**Set exercise:** Read the data and repeat it in full, exactly.

**Recorded information:**
-.-.-
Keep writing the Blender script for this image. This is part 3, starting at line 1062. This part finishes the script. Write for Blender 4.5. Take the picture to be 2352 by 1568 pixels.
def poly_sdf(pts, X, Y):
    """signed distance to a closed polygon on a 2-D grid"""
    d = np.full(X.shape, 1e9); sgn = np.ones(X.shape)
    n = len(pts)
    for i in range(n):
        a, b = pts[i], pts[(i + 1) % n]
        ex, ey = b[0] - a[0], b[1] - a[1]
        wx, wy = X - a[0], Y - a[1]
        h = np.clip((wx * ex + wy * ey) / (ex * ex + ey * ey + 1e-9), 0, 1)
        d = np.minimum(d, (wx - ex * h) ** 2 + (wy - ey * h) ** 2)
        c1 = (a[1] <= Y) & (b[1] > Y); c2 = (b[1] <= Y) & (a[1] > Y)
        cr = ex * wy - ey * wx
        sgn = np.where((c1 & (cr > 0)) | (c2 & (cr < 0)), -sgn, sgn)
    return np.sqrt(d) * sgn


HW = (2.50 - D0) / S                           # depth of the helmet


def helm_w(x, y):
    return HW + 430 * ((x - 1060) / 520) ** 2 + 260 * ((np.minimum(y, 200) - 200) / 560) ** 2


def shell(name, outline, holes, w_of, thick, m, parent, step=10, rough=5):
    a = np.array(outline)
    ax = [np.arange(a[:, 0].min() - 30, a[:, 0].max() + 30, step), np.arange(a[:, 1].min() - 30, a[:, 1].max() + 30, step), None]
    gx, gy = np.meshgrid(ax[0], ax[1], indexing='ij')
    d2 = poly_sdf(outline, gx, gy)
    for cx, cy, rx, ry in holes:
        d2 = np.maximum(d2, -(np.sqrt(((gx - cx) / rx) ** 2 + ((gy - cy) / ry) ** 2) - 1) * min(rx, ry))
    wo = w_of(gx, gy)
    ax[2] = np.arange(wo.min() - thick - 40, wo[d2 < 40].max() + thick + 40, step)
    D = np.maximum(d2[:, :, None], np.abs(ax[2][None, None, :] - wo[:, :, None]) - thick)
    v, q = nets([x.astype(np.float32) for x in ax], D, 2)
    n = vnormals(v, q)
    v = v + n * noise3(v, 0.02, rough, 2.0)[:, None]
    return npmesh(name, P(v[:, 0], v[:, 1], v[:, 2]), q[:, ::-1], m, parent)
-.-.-
**Result of this task:**
Keep writing the Blender script for this image. This is part 3, starting at line 1062. This part finishes the script. Write for Blender 4.5. Take the picture to be 2352 by 1568 pixels.
def poly_sdf(pts, X, Y):
    """signed distance to a closed polygon on a 2-D grid"""
    d = np.full(X.shape, 1e9); sgn = np.ones(X.shape)
    n = len(pts)
    for i in range(n):
        a, b = pts[i], pts[(i + 1) % n]
        ex, ey = b[0] - a[0], b[1] - a[1]
        wx, wy = X - a[0], Y - a[1]
        h = np.clip((wx * ex + wy * ey) / (ex * ex + ey * ey + 1e-9), 0, 1)
        d = np.minimum(d, (wx - ex * h) ** 2 + (wy - ey * h) ** 2)
        c1 = (a[1] <= Y) & (b[1] > Y); c2 = (b[1] <= Y) & (a[1] > Y)
        cr = ex * wy - ey * wx
        sgn = np.where((c1 & (cr > 0)) | (c2 & (cr < 0)), -sgn, sgn)
    return np.sqrt(d) * sgn


HW = (2.50 - D0) / S                           # depth of the helmet


def helm_w(x, y):
    return HW + 430 * ((x - 1060) / 520) ** 2 + 260 * ((np.minimum(y, 200) - 200) / 560) ** 2


def shell(name, outline, holes, w_of, thick, m, parent, step=10, rough=5):
    a = np.array(outline)
    ax = [np.arange(a[:, 0].min() - 30, a[:, 0].max() + 30, step), np.arange(a[:, 1].min() - 30, a[:, 1].max() + 30, step), None]
    gx, gy = np.meshgrid(ax[0], ax[1], indexing='ij')
    d2 = poly_sdf(outline, gx, gy)
    for cx, cy, rx, ry in holes:
        d2 = np.maximum(d2, -(np.sqrt(((gx - cx) / rx) ** 2 + ((gy - cy) / ry) ** 2) - 1) * min(rx, ry))
    wo = w_of(gx, gy)
    ax[2] = np.arange(wo.min() - thick - 40, wo[d2 < 40].max() + thick + 40, step)
    D = np.maximum(d2[:, :, None], np.abs(ax[2][None, None, :] - wo[:, :, None]) - thick)
    v, q = nets([x.astype(np.float32) for x in ax], D, 2)
    n = vnormals(v, q)
    v = v + n * noise3(v, 0.02, rough, 2.0)[:, None]
    return npmesh(name, P(v[:, 0], v[:, 1], v[:, 2]), q[:, ::-1], m, parent)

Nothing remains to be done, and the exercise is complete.